>>>>

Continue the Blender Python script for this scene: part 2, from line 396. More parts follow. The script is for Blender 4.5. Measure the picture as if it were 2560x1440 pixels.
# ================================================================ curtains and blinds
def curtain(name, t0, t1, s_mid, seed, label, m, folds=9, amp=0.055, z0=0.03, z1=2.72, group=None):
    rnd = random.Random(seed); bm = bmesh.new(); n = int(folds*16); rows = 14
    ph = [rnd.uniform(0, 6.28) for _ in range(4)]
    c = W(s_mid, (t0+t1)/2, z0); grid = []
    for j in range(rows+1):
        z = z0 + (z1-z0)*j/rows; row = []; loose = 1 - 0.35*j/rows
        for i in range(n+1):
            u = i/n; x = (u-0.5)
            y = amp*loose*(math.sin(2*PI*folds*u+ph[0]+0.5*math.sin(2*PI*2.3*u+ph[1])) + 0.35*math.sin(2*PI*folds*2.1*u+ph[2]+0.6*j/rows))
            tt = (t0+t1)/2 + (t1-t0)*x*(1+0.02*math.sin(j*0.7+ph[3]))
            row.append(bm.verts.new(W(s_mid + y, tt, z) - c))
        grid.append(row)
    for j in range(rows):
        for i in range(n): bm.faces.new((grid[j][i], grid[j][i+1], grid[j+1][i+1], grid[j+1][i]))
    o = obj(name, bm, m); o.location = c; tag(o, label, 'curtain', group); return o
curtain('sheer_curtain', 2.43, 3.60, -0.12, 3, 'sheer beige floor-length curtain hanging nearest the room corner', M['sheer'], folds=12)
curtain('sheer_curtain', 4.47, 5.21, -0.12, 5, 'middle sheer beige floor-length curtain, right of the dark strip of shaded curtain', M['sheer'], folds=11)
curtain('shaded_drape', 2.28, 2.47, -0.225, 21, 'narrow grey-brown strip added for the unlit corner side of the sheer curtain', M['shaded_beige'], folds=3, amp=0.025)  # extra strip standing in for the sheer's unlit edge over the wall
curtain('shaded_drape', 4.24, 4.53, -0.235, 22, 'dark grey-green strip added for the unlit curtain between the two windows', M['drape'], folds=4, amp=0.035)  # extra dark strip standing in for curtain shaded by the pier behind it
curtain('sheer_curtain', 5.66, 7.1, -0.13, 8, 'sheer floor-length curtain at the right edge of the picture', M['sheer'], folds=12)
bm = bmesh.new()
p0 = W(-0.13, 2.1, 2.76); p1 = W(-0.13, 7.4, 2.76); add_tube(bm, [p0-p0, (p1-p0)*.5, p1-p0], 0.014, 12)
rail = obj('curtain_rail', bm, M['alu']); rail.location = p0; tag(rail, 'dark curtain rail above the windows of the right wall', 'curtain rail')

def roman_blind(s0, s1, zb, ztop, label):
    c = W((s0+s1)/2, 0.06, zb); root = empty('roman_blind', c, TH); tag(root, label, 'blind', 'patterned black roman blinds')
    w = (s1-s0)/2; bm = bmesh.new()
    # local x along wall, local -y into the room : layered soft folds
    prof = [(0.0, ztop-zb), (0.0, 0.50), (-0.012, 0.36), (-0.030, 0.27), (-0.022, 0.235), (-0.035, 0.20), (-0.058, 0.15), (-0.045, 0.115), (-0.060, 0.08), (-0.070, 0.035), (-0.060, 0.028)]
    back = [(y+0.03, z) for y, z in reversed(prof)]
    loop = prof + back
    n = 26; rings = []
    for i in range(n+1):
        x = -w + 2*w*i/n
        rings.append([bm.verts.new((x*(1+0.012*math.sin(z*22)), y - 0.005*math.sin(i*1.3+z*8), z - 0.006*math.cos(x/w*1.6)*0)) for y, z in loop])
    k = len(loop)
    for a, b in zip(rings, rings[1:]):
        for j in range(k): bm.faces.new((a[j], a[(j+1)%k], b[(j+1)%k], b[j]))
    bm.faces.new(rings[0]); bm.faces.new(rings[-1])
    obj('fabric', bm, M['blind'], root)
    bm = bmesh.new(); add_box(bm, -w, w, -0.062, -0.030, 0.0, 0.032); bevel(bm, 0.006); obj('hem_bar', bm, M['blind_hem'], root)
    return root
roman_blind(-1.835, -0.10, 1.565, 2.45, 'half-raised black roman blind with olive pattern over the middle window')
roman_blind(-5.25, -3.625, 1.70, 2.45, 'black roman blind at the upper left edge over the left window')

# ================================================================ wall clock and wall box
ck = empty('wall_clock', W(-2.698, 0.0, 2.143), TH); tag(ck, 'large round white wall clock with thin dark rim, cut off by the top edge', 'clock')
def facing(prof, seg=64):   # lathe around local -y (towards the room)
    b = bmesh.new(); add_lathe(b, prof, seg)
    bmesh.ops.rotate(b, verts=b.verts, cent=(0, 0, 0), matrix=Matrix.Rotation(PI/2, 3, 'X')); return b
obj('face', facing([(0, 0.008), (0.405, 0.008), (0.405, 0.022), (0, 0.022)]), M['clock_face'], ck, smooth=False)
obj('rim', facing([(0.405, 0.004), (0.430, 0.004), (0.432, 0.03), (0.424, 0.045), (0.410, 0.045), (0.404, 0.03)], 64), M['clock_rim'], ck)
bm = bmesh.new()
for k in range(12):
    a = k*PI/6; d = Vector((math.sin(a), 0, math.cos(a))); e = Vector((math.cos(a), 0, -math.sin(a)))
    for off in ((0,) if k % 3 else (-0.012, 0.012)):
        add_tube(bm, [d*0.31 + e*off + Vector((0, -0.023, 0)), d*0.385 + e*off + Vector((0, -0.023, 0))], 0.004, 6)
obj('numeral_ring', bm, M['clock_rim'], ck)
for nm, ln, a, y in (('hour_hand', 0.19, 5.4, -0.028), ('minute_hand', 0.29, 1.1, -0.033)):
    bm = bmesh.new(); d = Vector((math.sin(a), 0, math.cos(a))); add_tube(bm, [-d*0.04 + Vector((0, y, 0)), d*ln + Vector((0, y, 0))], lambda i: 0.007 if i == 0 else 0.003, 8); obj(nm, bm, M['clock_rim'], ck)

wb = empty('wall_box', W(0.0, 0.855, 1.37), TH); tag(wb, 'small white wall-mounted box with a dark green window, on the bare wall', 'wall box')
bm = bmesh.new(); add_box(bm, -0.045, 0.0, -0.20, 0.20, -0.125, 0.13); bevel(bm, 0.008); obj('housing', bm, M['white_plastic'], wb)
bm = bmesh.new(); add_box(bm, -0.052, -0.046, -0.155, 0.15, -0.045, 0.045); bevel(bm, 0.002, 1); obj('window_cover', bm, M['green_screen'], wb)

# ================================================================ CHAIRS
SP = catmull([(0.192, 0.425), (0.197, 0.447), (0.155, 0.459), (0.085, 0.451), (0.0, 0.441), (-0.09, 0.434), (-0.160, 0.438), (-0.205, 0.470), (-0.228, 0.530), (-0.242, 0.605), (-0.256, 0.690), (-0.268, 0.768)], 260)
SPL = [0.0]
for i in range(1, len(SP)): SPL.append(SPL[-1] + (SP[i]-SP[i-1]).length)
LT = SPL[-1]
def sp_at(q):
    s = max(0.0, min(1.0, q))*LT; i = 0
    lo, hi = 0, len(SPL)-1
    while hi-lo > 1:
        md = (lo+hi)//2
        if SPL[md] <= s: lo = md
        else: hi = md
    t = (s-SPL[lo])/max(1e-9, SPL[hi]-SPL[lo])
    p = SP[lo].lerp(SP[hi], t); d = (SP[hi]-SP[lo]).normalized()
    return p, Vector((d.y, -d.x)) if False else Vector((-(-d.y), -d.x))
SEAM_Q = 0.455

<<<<

◆ **Objective**:
All of the data needs to be printed once more, exactly.

◆ **Reply**:
Continue the Blender Python script for this scene: part 2, from line 396. More parts follow. The script is for Blender 4.5. Measure the picture as if it were 2560x1440 pixels.
# ================================================================ curtains and blinds
def curtain(name, t0, t1, s_mid, seed, label, m, folds=9, amp=0.055, z0=0.03, z1=2.72, group=None):
    rnd = random.Random(seed); bm = bmesh.new(); n = int(folds*16); rows = 14
    ph = [rnd.uniform(0, 6.28) for _ in range(4)]
    c = W(s_mid, (t0+t1)/2, z0); grid = []
    for j in range(rows+1):
        z = z0 + (z1-z0)*j/rows; row = []; loose = 1 - 0.35*j/rows
        for i in range(n+1):
            u = i/n; x = (u-0.5)
            y = amp*loose*(math.sin(2*PI*folds*u+ph[0]+0.5*math.sin(2*PI*2.3*u+ph[1])) + 0.35*math.sin(2*PI*folds*2.1*u+ph[2]+0.6*j/rows))
            tt = (t0+t1)/2 + (t1-t0)*x*(1+0.02*math.sin(j*0.7+ph[3]))
            row.append(bm.verts.new(W(s_mid + y, tt, z) - c))
        grid.append(row)
    for j in range(rows):
        for i in range(n): bm.faces.new((grid[j][i], grid[j][i+1], grid[j+1][i+1], grid[j+1][i]))
    o = obj(name, bm, m); o.location = c; tag(o, label, 'curtain', group); return o
curtain('sheer_curtain', 2.43, 3.60, -0.12, 3, 'sheer beige floor-length curtain hanging nearest the room corner', M['sheer'], folds=12)
curtain('sheer_curtain', 4.47, 5.21, -0.12, 5, 'middle sheer beige floor-length curtain, right of the dark strip of shaded curtain', M['sheer'], folds=11)
curtain('shaded_drape', 2.28, 2.47, -0.225, 21, 'narrow grey-brown strip added for the unlit corner side of the sheer curtain', M['shaded_beige'], folds=3, amp=0.025)  # extra strip standing in for the sheer's unlit edge over the wall
curtain('shaded_drape', 4.24, 4.53, -0.235, 22, 'dark grey-green strip added for the unlit curtain between the two windows', M['drape'], folds=4, amp=0.035)  # extra dark strip standing in for curtain shaded by the pier behind it
curtain('sheer_curtain', 5.66, 7.1, -0.13, 8, 'sheer floor-length curtain at the right edge of the picture', M['sheer'], folds=12)
bm = bmesh.new()
p0 = W(-0.13, 2.1, 2.76); p1 = W(-0.13, 7.4, 2.76); add_tube(bm, [p0-p0, (p1-p0)*.5, p1-p0], 0.014, 12)
rail = obj('curtain_rail', bm, M['alu']); rail.location = p0; tag(rail, 'dark curtain rail above the windows of the right wall', 'curtain rail')

def roman_blind(s0, s1, zb, ztop, label):
    c = W((s0+s1)/2, 0.06, zb); root = empty('roman_blind', c, TH); tag(root, label, 'blind', 'patterned black roman blinds')
    w = (s1-s0)/2; bm = bmesh.new()
    # local x along wall, local -y into the room : layered soft folds
    prof = [(0.0, ztop-zb), (0.0, 0.50), (-0.012, 0.36), (-0.030, 0.27), (-0.022, 0.235), (-0.035, 0.20), (-0.058, 0.15), (-0.045, 0.115), (-0.060, 0.08), (-0.070, 0.035), (-0.060, 0.028)]
    back = [(y+0.03, z) for y, z in reversed(prof)]
    loop = prof + back
    n = 26; rings = []
    for i in range(n+1):
        x = -w + 2*w*i/n
        rings.append([bm.verts.new((x*(1+0.012*math.sin(z*22)), y - 0.005*math.sin(i*1.3+z*8), z - 0.006*math.cos(x/w*1.6)*0)) for y, z in loop])
    k = len(loop)
    for a, b in zip(rings, rings[1:]):
        for j in range(k): bm.faces.new((a[j], a[(j+1)%k], b[(j+1)%k], b[j]))
    bm.faces.new(rings[0]); bm.faces.new(rings[-1])
    obj('fabric', bm, M['blind'], root)
    bm = bmesh.new(); add_box(bm, -w, w, -0.062, -0.030, 0.0, 0.032); bevel(bm, 0.006); obj('hem_bar', bm, M['blind_hem'], root)
    return root
roman_blind(-1.835, -0.10, 1.565, 2.45, 'half-raised black roman blind with olive pattern over the middle window')
roman_blind(-5.25, -3.625, 1.70, 2.45, 'black roman blind at the upper left edge over the left window')

# ================================================================ wall clock and wall box
ck = empty('wall_clock', W(-2.698, 0.0, 2.143), TH); tag(ck, 'large round white wall clock with thin dark rim, cut off by the top edge', 'clock')
def facing(prof, seg=64):   # lathe around local -y (towards the room)
    b = bmesh.new(); add_lathe(b, prof, seg)
    bmesh.ops.rotate(b, verts=b.verts, cent=(0, 0, 0), matrix=Matrix.Rotation(PI/2, 3, 'X')); return b
obj('face', facing([(0, 0.008), (0.405, 0.008), (0.405, 0.022), (0, 0.022)]), M['clock_face'], ck, smooth=False)
obj('rim', facing([(0.405, 0.004), (0.430, 0.004), (0.432, 0.03), (0.424, 0.045), (0.410, 0.045), (0.404, 0.03)], 64), M['clock_rim'], ck)
bm = bmesh.new()
for k in range(12):
    a = k*PI/6; d = Vector((math.sin(a), 0, math.cos(a))); e = Vector((math.cos(a), 0, -math.sin(a)))
    for off in ((0,) if k % 3 else (-0.012, 0.012)):
        add_tube(bm, [d*0.31 + e*off + Vector((0, -0.023, 0)), d*0.385 + e*off + Vector((0, -0.023, 0))], 0.004, 6)
obj('numeral_ring', bm, M['clock_rim'], ck)
for nm, ln, a, y in (('hour_hand', 0.19, 5.4, -0.028), ('minute_hand', 0.29, 1.1, -0.033)):
    bm = bmesh.new(); d = Vector((math.sin(a), 0, math.cos(a))); add_tube(bm, [-d*0.04 + Vector((0, y, 0)), d*ln + Vector((0, y, 0))], lambda i: 0.007 if i == 0 else 0.003, 8); obj(nm, bm, M['clock_rim'], ck)

wb = empty('wall_box', W(0.0, 0.855, 1.37), TH); tag(wb, 'small white wall-mounted box with a dark green window, on the bare wall', 'wall box')
bm = bmesh.new(); add_box(bm, -0.045, 0.0, -0.20, 0.20, -0.125, 0.13); bevel(bm, 0.008); obj('housing', bm, M['white_plastic'], wb)
bm = bmesh.new(); add_box(bm, -0.052, -0.046, -0.155, 0.15, -0.045, 0.045); bevel(bm, 0.002, 1); obj('window_cover', bm, M['green_screen'], wb)

# ================================================================ CHAIRS
SP = catmull([(0.192, 0.425), (0.197, 0.447), (0.155, 0.459), (0.085, 0.451), (0.0, 0.441), (-0.09, 0.434), (-0.160, 0.438), (-0.205, 0.470), (-0.228, 0.530), (-0.242, 0.605), (-0.256, 0.690), (-0.268, 0.768)], 260)
SPL = [0.0]
for i in range(1, len(SP)): SPL.append(SPL[-1] + (SP[i]-SP[i-1]).length)
LT = SPL[-1]
def sp_at(q):
    s = max(0.0, min(1.0, q))*LT; i = 0
    lo, hi = 0, len(SPL)-1
    while hi-lo > 1:
        md = (lo+hi)//2
        if SPL[md] <= s: lo = md
        else: hi = md
    t = (s-SPL[lo])/max(1e-9, SPL[hi]-SPL[lo])
    p = SP[lo].lerp(SP[hi], t); d = (SP[hi]-SP[lo]).normalized()
    return p, Vector((d.y, -d.x)) if False else Vector((-(-d.y), -d.x))
SEAM_Q = 0.455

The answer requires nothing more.